Hernandez in an emailed statement added he is happy the lawsuits are over.

"Now it's business as usual. I look forward to continuing work with Airbnb and other home-sharing booking platforms in the future," he said.

Airbnb's federal lawsuit was filed to deflect attention from the home-sharing company's shortcomings, attorney Michael Austin said when he sued for NGD and Hernandez.

"NGD and Airbnb have reached a mutually acceptable settlement of their business disputes, and both parties have now dismissed their respective lawsuits with prejudice to effectively end all litigation between them. The parties can now focus their energy on moving forward with their respective business operations," Austin, partner at McDermott Will & Emery in Miami, said in a news release Wednesday.

NGD confirmed Airbnb won't be a partner in the Natiivo Miami condominium tower project. NGD previously identified Airbnb as a design consultant for common areas and unit interiors.

That news release sent last September before the lawsuits said Natiivo Miami unit owners would be able to use Airbnb's Friendly Buildings Program, which would allow owners and property manager NGD to share revenue generated from home sharing.

"We will continue to utilize Airbnb's platform for our Bookings @ Niido and Natiivo," Hernandez said in an email.

The lawsuits said the two sides started collaborating in 2016 and expanded to an operating agreement signed in January 2019.

Airbnb claimed its partner failed to deliver any of the seven promised projects last year and siphoned off $1 million from their joint venture as a project loan that went into default. Airbnb claimed NGD produced fraudulently backdated documents when asked about the loan.

The suit listed a collaboration agreement that Airbnb argued it allowed to end the partnership if NGD failed to build the projects in 2019 and the same number again this year.

Covington & Burling's W. Douglas Sprague in San Francisco, a former head of the white-collar crime unit in San Francisco's U.S. Attorney's Office, signed Airbnb's complaint. Covington attorneys Ethan Forrest and Annie Shi in San Francisco and David Buckner of Buckner + Miles in Miami also represented Airbnb. They didn't respond to a request for comment by deadline.

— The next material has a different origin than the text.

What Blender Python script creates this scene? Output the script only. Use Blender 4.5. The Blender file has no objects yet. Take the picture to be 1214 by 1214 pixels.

The lawsuit filed the next day in Miami-Dade Circuit Court by Hernandez and NGD argued they were allowed to take the $1 million loan and Airbnb was to blame for project delays by making unnecessary demands and then going "radio silent."

Hernandez's NGD is developing several Niido and Natiivo projects across the U.S. with a home-sharing capability. In a traditional condominium, the homeowner association limits or bans short-term rentals.

The 50-story Natiivo Miami under construction at 159 NE Sixth St. will have 412 units and 70,000 square feet of amenities. The building will include 104 office condos totaling 135,000 square feet. A March 2 news release said Airbnb wasn't a partner but the project would open to all home-sharing platforms, including Airbnb.

Some of its other projects are the 324-unit Niido Powered by Airbnb in Kissimmee and 33-story, 249-unit Natiivo Austin set to open next year.